The fattest of the fatties (>113mm) are true specialty sticks, meant for when the snow is so deep even a 108mm won’t float high enough. This reality won’t keep some folks from sporting them every day, but this is lunatic-fringe behavior as hauling a barge around on hard snow is no picnic for the knee joint. If you live in the West it makes sense to own a Powder board as a second pair; if they’re your only pair of skis, we hope you also own a helicopter. Even though the performance of these skis depends largely on their shape and surface area, there are still large behavioral differences among models. One particular divide occurs along the carve/smear schism, models that still retain a preference for a directional, arced turn versus rides that want to pivot and slide sideways down the hill.

Some ski makers seek a compromise between the ability to drift and the capacity to carve by reinforcing the support underfoot while rockering the tip and tail so they’re barely detectable. (The presumption is that powder will fill the void between the loose tips and tails.) Whether the baseline is rockered end to end or maintains a measure of camber, all Powder skis find a way to keep the extremities from interfering with a quick foot swivel, which may or may not result in a change in direction but which should at least scrub some speed.

One reason most Powder skis are made easy to swivel sideways is that they’re naturally not so nifty flipping edge to edge. They’re made to be buoyant, not nimble. Since getting them up on edge is a chore, they don’t lend themselves to technical skiing even if they’re capable of it. All of these models make powder skiing easier, but not all are content just poking their way down the hill.

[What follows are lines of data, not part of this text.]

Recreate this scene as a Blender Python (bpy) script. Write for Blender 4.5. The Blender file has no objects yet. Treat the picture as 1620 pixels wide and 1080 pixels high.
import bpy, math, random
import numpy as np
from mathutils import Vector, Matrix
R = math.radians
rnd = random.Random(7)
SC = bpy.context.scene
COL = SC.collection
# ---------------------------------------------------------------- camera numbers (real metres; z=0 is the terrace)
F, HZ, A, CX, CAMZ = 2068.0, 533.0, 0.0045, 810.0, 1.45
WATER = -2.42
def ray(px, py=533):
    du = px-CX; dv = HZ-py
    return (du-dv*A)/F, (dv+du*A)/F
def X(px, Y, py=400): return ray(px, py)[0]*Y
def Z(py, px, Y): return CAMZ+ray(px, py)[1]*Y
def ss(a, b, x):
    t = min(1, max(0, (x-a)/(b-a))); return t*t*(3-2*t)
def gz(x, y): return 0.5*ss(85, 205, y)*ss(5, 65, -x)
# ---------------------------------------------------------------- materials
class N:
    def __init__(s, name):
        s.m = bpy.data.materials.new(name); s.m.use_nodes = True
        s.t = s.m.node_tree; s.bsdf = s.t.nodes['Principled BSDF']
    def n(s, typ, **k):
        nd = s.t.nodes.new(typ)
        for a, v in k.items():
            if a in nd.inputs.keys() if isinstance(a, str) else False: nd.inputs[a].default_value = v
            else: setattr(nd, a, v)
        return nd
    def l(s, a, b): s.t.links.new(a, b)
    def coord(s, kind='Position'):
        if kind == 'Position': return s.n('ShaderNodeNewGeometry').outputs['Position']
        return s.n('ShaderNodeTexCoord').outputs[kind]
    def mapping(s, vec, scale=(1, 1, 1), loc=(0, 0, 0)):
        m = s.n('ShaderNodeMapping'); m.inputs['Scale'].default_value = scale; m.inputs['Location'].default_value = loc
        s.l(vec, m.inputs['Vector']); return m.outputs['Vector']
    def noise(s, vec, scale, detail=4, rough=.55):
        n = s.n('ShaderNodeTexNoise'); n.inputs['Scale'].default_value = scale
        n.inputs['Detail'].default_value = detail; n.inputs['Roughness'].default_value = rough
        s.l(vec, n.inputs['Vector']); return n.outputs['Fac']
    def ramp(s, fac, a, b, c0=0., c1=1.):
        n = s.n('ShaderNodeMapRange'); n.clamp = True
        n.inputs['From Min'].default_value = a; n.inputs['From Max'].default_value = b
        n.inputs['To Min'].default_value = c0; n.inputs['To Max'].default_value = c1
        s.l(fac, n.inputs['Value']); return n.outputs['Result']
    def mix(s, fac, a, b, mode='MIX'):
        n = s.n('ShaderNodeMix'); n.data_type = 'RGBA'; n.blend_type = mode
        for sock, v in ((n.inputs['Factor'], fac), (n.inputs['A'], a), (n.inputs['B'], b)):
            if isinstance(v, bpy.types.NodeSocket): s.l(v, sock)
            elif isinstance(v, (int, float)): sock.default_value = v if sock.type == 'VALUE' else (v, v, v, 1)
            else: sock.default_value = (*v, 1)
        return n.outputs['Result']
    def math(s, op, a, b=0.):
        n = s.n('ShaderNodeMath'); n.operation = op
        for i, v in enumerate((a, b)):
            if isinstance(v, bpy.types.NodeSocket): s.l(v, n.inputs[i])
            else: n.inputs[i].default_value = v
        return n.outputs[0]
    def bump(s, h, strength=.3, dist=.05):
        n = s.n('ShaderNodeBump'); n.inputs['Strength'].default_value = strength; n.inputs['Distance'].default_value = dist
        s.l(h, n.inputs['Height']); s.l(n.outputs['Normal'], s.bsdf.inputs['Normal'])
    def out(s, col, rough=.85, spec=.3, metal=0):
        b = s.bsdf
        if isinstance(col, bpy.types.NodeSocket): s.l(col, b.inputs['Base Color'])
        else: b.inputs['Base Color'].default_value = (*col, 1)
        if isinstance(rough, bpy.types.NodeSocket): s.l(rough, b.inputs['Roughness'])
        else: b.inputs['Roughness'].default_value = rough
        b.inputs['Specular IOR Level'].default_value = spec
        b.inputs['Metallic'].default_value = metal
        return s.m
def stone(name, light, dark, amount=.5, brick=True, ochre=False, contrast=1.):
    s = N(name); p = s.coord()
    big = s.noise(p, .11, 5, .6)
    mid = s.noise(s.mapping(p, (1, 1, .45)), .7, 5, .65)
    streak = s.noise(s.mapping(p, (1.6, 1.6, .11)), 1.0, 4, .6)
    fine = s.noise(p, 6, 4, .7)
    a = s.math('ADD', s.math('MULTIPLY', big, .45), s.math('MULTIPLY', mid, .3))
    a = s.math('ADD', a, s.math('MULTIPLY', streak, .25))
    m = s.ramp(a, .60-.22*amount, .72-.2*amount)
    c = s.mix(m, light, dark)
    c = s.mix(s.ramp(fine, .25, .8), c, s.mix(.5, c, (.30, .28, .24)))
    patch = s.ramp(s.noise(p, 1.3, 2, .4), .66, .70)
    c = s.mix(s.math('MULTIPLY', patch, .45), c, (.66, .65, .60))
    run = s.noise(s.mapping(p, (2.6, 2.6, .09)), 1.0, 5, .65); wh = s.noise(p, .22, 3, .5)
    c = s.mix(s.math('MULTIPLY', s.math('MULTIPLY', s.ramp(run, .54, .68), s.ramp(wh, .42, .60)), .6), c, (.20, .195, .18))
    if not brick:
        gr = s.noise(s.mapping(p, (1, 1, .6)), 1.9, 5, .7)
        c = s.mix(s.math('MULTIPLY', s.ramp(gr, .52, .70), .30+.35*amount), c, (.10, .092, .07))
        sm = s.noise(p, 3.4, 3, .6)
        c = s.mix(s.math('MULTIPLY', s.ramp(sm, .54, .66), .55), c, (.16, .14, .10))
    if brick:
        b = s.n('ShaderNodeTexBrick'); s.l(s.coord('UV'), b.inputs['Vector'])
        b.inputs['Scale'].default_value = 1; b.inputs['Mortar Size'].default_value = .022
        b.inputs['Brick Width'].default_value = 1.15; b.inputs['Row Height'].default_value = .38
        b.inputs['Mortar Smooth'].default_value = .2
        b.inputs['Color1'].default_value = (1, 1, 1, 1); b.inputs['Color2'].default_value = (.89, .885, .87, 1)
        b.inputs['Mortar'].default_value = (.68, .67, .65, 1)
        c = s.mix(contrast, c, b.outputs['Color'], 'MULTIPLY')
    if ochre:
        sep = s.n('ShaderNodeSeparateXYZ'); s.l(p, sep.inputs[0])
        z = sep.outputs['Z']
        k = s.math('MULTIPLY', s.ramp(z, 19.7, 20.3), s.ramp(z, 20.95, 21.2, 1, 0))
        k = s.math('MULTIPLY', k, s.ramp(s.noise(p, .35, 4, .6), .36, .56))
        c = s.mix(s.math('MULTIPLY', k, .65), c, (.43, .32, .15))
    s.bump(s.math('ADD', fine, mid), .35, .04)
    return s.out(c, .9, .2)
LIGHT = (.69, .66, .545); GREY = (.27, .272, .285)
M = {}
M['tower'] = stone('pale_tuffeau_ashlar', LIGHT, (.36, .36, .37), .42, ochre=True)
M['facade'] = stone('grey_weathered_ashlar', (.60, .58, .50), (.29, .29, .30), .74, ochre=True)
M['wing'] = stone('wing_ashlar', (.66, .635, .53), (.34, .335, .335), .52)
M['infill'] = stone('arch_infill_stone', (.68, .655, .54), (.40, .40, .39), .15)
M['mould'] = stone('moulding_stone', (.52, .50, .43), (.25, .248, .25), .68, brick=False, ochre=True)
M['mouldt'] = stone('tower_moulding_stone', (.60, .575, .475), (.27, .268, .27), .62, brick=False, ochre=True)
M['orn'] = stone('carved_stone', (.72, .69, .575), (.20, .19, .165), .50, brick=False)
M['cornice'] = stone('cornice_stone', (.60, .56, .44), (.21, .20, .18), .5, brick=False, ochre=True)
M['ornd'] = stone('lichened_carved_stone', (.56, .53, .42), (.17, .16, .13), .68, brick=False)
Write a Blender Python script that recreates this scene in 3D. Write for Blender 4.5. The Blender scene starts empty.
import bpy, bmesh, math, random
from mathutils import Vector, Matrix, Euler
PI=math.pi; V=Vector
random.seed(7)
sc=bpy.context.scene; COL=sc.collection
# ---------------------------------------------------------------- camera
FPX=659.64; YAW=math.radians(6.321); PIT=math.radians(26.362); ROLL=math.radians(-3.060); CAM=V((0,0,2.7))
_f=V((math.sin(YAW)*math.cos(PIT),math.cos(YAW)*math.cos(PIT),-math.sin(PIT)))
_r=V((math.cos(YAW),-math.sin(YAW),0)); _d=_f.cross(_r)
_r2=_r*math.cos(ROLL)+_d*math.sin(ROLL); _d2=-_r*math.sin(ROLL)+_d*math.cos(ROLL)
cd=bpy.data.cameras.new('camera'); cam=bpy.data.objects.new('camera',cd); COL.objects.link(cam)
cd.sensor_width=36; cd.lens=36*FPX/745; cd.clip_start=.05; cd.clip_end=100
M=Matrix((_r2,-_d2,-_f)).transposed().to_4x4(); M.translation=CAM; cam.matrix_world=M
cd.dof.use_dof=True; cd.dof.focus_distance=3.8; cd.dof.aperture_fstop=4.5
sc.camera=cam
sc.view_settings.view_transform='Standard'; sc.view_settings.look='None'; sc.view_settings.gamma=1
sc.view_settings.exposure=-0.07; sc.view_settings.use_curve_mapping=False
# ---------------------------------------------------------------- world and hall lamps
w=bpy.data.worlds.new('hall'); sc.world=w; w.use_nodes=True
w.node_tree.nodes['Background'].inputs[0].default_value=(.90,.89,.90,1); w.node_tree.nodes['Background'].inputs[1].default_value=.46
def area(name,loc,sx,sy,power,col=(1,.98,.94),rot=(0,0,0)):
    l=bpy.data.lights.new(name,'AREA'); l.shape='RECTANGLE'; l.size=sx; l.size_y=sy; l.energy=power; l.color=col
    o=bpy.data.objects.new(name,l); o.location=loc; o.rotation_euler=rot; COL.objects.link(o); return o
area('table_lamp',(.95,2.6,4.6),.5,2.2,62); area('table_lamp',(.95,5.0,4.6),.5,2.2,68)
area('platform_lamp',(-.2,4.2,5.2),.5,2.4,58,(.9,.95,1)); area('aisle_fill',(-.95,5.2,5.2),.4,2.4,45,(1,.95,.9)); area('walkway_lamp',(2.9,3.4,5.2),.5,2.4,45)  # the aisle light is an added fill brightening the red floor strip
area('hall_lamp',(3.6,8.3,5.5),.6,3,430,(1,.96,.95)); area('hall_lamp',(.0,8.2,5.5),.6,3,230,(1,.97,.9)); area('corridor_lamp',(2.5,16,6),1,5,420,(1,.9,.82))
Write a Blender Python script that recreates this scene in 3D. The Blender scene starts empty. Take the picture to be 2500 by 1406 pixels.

Once a ski is over 114mm wide at the waist, any pretense that it’s somehow an “all-mountain” ski is piffle. A Powder ski’s only purpose is what’s in its name. Can one be skied on hard snow? Of course, any tool can be misapplied. But Powder skis on slick, hard snow are hard to steer, limited largely to a controlled skid. Even if the skier is comfortable with this concept, if he can’t steer accurately on crowded slopes, he can’t ski safely.